== Your task ==
Pick out each line of the records in which the word "scene" appears.

== Dataset records ==
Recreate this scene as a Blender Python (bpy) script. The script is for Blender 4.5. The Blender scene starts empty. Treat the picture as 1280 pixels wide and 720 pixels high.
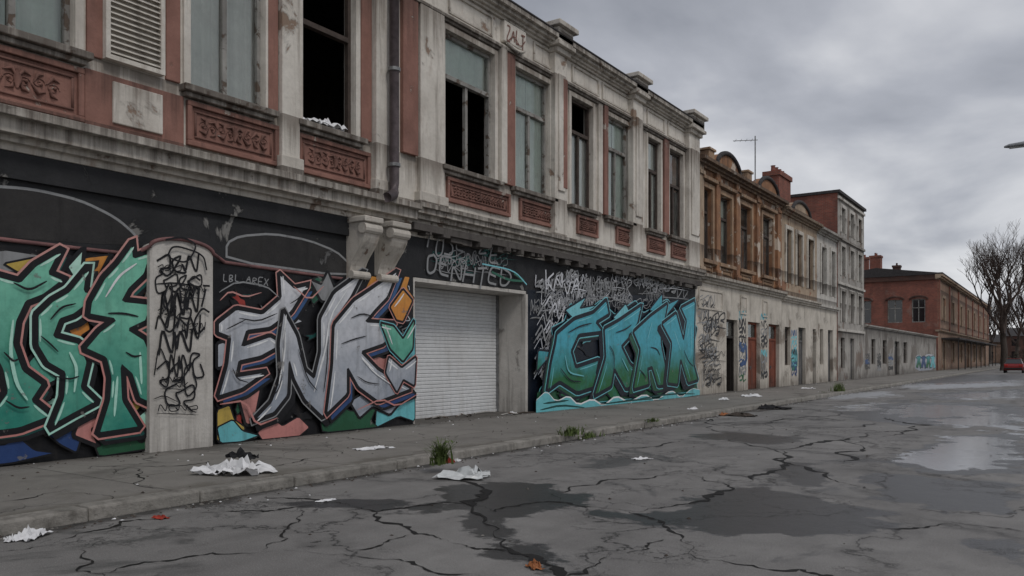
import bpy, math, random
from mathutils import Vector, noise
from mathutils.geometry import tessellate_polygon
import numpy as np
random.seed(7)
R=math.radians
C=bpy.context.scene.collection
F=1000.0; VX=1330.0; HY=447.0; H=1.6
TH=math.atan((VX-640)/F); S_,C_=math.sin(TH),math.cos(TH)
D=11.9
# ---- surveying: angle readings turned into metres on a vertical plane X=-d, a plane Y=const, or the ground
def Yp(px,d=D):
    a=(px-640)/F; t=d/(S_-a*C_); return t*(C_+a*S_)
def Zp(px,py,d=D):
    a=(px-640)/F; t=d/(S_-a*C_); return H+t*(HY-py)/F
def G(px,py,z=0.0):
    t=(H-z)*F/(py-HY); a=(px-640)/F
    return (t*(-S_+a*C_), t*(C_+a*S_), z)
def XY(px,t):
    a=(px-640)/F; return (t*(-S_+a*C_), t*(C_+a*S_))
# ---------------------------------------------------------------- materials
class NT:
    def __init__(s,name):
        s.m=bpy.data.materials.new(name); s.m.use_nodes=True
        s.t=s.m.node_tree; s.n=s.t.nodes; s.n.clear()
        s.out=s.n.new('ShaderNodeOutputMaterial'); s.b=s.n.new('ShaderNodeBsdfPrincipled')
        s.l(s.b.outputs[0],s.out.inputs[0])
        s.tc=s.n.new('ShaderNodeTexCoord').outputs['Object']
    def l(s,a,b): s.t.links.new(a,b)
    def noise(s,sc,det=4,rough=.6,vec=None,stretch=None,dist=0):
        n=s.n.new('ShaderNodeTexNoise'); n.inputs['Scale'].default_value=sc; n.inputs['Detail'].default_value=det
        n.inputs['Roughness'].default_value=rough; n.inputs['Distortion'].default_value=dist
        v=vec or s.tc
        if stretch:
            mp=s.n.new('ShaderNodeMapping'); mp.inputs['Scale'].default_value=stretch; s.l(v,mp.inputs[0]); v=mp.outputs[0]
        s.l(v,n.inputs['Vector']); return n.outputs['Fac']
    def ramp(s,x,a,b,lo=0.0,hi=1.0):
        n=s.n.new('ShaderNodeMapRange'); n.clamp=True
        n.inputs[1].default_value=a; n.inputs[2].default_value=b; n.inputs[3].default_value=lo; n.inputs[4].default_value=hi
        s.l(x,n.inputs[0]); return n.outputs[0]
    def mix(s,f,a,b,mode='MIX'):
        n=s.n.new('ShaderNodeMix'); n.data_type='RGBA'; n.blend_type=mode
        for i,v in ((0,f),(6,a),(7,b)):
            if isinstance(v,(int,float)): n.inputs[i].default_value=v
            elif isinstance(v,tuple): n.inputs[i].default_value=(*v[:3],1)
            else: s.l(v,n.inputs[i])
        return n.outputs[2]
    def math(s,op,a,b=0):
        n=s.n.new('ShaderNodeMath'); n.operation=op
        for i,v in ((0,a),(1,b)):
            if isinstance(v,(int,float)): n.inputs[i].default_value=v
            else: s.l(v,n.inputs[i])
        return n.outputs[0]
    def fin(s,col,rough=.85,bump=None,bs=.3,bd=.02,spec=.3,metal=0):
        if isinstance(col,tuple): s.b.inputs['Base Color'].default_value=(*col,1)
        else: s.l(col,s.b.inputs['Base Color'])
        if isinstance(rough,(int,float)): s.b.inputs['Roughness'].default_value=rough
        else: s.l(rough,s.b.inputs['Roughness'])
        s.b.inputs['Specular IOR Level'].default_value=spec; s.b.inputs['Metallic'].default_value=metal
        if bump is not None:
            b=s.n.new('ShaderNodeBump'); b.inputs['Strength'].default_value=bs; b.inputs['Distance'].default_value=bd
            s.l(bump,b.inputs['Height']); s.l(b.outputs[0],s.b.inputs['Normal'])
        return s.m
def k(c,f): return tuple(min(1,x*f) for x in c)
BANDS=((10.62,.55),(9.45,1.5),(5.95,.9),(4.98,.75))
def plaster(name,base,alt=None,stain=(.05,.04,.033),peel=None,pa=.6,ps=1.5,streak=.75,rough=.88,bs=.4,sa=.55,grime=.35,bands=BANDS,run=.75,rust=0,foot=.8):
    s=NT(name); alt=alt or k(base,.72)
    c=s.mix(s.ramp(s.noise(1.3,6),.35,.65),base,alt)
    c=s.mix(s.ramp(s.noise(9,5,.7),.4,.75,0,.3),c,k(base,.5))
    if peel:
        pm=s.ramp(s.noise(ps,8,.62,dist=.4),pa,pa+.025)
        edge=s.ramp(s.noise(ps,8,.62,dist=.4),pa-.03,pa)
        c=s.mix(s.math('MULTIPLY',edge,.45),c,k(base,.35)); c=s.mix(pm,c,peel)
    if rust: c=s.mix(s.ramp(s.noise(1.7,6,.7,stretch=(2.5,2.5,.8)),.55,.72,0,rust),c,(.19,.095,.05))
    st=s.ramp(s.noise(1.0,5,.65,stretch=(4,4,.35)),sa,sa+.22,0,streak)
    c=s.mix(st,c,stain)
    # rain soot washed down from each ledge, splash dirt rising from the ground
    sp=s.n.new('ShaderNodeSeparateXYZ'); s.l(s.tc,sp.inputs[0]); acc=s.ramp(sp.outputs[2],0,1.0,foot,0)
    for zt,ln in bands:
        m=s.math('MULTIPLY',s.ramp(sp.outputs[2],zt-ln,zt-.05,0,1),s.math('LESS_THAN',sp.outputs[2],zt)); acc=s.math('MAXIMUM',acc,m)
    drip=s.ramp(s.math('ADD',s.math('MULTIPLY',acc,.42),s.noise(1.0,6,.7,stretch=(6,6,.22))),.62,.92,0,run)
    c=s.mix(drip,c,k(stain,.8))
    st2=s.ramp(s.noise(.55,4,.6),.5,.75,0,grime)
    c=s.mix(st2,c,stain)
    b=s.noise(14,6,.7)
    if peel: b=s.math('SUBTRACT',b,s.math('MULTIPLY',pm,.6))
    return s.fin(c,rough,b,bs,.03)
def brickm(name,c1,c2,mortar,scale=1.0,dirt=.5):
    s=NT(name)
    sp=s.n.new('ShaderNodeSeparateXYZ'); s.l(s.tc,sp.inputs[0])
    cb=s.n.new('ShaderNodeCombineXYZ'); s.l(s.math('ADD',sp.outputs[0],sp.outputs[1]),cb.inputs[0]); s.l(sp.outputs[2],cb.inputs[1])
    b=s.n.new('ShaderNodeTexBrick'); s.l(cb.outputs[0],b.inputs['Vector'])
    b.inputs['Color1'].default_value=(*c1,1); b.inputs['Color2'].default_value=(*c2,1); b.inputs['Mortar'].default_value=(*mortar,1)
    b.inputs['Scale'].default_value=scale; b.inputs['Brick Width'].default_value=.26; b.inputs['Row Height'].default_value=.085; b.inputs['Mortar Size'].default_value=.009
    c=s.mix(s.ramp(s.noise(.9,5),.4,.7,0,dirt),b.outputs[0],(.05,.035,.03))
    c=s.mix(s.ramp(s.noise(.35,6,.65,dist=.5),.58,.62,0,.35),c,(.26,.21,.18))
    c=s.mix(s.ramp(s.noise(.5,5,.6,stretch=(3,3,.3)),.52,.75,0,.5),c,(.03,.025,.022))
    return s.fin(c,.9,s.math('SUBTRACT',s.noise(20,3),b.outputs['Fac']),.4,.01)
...
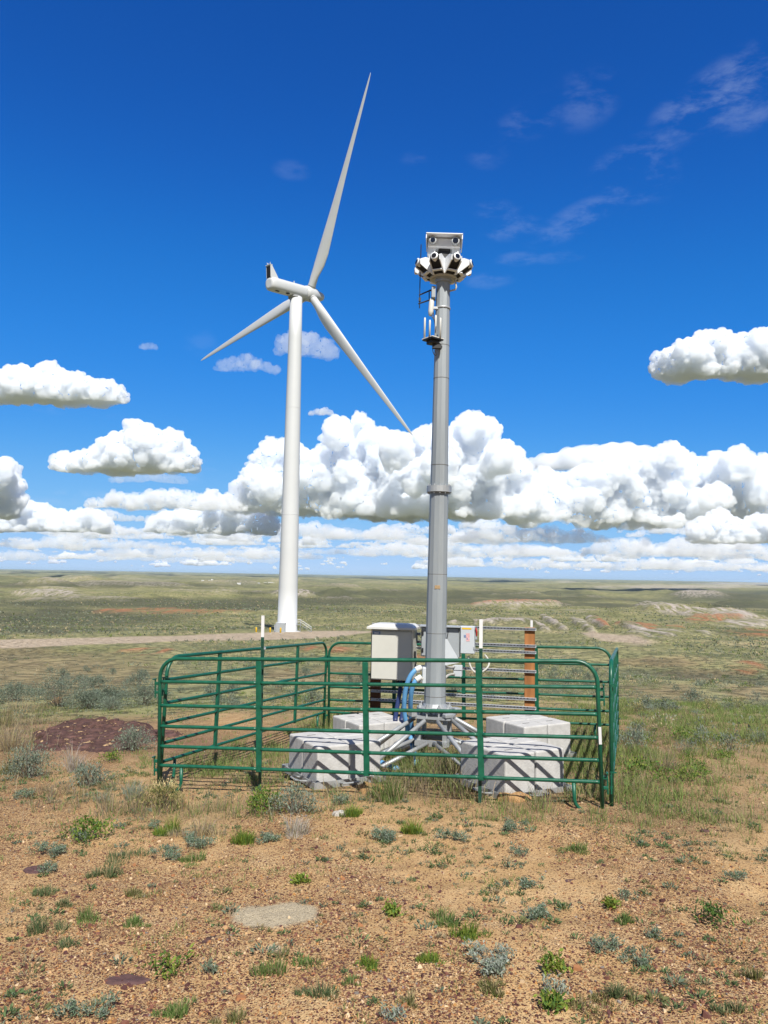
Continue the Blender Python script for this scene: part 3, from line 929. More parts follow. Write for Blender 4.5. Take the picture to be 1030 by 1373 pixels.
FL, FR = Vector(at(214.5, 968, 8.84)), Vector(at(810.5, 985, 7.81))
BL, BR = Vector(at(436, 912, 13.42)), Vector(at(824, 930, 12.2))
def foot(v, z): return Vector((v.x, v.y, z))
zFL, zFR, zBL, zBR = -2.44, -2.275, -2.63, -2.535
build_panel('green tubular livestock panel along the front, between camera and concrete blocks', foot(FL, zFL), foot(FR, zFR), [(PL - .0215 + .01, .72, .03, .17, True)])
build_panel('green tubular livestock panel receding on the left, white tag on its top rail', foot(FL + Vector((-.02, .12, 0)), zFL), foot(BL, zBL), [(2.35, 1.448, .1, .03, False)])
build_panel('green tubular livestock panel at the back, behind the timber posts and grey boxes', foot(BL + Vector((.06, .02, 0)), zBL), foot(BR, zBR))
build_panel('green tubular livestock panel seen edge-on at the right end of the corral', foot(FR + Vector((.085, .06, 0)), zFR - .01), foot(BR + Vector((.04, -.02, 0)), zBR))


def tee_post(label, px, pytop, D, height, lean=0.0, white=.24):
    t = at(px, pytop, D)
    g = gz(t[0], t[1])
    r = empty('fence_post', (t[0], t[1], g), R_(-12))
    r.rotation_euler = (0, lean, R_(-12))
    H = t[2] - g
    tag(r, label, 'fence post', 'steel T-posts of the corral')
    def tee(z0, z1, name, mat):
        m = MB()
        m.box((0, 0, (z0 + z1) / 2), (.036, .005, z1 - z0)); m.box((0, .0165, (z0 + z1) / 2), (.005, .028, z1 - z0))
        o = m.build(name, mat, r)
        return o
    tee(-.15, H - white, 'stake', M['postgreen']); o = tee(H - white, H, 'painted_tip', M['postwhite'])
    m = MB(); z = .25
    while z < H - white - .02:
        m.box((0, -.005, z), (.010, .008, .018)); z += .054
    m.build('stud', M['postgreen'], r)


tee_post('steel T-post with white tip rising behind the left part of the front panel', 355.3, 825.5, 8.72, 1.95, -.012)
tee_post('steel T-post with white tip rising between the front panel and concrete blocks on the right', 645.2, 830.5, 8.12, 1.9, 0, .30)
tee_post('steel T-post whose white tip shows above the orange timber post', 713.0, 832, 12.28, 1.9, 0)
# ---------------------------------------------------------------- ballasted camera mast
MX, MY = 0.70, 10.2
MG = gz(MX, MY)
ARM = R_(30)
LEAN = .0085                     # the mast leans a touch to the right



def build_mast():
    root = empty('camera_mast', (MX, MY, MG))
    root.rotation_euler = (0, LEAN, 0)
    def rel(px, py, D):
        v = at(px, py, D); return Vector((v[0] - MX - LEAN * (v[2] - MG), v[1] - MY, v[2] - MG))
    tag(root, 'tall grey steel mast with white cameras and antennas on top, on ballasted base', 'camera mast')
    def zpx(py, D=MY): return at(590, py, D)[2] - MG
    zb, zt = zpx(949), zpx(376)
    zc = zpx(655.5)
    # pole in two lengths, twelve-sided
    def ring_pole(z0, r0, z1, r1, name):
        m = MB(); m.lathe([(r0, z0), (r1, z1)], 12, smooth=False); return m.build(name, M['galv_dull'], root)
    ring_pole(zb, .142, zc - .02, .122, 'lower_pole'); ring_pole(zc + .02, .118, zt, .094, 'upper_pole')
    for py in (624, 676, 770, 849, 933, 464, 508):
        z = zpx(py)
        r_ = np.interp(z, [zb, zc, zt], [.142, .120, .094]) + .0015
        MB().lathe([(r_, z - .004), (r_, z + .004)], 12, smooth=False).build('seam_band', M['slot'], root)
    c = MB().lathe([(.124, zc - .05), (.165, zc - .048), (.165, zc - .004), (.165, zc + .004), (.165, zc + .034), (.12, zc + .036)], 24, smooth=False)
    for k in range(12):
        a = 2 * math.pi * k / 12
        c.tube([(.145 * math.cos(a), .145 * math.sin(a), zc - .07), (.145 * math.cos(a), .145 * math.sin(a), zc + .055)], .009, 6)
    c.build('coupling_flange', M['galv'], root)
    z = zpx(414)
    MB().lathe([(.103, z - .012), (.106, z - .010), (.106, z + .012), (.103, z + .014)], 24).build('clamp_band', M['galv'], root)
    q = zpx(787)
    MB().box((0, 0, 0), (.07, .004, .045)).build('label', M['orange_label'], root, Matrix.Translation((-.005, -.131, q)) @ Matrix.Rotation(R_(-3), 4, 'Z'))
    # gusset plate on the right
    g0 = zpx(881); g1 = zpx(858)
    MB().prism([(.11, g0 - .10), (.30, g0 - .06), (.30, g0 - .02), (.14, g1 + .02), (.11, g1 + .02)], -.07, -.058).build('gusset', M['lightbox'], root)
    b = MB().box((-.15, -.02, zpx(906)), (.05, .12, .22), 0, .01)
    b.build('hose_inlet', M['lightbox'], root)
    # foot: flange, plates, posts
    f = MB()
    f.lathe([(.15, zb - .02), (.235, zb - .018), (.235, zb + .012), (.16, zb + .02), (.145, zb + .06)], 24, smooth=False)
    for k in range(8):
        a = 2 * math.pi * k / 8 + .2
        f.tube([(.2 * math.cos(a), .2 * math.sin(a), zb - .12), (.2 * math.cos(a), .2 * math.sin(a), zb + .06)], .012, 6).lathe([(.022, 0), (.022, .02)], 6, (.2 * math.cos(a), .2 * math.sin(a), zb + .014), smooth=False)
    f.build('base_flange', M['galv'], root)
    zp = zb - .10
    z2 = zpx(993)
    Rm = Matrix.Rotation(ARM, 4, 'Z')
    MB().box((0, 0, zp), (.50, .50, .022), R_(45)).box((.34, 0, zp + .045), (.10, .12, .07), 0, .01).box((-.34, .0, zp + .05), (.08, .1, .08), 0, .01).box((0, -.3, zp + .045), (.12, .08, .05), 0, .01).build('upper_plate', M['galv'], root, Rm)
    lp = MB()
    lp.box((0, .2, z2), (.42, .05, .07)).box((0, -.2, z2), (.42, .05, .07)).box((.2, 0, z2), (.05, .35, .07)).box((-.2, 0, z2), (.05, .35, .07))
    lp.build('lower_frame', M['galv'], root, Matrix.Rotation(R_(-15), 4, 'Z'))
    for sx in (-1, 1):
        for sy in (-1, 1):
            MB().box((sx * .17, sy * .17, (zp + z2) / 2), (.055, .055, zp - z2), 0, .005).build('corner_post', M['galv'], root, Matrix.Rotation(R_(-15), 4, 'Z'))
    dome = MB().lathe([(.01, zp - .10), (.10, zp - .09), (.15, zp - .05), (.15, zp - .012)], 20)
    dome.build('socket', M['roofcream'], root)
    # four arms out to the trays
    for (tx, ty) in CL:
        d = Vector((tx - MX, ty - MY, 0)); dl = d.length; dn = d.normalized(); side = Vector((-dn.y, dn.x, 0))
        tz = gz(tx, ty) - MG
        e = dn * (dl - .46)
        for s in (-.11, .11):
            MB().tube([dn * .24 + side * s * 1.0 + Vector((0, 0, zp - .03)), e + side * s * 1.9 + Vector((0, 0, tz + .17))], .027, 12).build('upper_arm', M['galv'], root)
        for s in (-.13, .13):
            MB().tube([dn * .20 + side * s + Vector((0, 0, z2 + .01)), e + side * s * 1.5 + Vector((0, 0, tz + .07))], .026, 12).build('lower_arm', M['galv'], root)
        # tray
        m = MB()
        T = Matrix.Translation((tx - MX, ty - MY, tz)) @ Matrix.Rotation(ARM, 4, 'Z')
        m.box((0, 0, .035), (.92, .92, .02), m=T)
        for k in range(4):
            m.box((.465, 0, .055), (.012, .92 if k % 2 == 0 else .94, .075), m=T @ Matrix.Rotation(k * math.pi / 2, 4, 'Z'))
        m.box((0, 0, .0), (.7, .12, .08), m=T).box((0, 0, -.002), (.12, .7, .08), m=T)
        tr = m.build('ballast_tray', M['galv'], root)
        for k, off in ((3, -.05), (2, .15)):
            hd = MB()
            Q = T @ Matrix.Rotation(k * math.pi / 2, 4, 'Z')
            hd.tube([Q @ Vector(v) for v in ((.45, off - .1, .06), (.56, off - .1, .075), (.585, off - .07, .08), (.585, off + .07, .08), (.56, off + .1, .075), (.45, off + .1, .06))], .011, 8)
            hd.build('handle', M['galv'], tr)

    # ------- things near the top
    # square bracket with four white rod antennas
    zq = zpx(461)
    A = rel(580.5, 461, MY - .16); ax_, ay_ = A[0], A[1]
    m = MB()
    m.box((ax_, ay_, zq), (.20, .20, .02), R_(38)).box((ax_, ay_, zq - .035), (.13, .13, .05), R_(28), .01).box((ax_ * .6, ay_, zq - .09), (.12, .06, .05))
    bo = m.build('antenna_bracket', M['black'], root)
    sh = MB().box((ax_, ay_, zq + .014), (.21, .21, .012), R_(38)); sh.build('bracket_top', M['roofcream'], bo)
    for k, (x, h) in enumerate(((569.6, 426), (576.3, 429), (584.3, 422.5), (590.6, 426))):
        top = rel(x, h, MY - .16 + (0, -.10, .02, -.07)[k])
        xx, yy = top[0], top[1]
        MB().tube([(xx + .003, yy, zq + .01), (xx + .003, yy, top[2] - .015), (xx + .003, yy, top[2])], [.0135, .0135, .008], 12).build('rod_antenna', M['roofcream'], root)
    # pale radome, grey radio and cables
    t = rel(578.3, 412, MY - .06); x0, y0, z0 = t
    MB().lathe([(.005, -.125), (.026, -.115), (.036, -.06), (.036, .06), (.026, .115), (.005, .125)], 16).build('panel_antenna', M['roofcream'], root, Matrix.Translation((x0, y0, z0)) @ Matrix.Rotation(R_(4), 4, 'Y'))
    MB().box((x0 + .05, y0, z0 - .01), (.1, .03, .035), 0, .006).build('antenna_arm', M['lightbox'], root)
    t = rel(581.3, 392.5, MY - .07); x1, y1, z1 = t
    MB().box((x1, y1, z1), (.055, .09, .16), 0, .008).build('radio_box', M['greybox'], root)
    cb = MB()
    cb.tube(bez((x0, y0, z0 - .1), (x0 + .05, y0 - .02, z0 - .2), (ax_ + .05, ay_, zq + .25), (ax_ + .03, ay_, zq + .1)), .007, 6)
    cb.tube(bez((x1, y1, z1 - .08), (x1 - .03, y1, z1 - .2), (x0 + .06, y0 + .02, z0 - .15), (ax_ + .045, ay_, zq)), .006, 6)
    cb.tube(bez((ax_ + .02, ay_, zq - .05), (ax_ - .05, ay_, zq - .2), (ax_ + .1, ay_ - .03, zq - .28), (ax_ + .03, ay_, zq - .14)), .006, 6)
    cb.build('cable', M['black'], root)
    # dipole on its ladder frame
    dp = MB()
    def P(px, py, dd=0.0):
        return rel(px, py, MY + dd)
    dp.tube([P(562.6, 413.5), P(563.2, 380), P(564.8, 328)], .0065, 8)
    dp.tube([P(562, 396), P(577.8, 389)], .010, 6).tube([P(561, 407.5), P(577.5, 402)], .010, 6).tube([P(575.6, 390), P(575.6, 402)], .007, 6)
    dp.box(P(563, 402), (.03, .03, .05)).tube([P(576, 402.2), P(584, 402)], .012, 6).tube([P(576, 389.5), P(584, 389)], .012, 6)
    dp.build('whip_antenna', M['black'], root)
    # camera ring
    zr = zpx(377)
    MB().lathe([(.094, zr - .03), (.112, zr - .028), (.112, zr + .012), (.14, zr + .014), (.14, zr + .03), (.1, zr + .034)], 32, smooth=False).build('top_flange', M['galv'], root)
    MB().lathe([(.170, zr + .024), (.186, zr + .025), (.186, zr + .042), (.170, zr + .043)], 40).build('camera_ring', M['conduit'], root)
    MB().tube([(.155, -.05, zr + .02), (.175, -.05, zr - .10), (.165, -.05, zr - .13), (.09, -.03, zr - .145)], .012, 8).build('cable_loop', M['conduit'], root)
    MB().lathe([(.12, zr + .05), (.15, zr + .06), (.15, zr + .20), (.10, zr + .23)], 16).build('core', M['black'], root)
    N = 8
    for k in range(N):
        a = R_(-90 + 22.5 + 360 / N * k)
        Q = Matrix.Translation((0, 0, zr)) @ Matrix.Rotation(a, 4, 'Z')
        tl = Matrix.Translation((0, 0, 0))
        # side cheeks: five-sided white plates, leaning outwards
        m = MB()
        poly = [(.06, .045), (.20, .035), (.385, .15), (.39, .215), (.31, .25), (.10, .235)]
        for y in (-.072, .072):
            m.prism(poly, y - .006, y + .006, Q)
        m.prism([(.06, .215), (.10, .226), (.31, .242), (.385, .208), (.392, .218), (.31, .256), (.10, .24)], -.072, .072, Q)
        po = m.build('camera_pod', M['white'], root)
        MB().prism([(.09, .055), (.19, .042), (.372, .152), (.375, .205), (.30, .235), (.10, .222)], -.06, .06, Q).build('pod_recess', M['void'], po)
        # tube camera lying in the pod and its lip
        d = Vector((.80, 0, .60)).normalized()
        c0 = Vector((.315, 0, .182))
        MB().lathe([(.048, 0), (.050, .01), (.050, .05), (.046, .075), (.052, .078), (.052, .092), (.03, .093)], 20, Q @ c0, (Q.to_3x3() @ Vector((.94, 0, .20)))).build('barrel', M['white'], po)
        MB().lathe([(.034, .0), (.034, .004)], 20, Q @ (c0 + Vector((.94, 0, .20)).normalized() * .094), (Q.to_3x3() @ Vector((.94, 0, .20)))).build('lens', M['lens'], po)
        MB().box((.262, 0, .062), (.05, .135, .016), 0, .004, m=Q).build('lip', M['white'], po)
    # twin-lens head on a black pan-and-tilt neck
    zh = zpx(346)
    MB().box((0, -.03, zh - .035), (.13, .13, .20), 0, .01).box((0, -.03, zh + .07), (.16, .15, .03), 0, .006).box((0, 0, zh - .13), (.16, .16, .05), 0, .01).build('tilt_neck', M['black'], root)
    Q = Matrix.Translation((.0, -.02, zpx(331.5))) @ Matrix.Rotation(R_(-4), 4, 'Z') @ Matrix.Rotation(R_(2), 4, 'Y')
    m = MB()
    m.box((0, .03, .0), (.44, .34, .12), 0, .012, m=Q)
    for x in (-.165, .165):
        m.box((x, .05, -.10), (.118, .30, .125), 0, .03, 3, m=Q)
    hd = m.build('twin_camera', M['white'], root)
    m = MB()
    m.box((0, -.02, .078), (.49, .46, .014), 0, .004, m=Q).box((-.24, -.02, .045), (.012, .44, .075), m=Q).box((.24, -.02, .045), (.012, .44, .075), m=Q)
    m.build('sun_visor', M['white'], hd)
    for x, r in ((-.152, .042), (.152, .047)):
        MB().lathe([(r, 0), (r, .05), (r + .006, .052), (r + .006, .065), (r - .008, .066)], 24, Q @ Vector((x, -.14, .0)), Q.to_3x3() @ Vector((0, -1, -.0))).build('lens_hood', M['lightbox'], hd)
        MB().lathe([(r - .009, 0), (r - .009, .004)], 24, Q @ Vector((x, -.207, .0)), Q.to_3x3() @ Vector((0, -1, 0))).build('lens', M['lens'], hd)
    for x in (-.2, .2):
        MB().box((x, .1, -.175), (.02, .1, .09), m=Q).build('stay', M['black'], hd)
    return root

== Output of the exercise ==
Recreate this scene as a Blender Python (bpy) script. The script is for Blender 4.5. The Blender scene starts empty. Treat the picture as 1280 pixels wide and 720 pixels high.
C=bpy.context.scene.collection
Continue the Blender Python script for this scene: part 3, from line 929. More parts follow. Write for Blender 4.5. Take the picture to be 1030 by 1373 pixels.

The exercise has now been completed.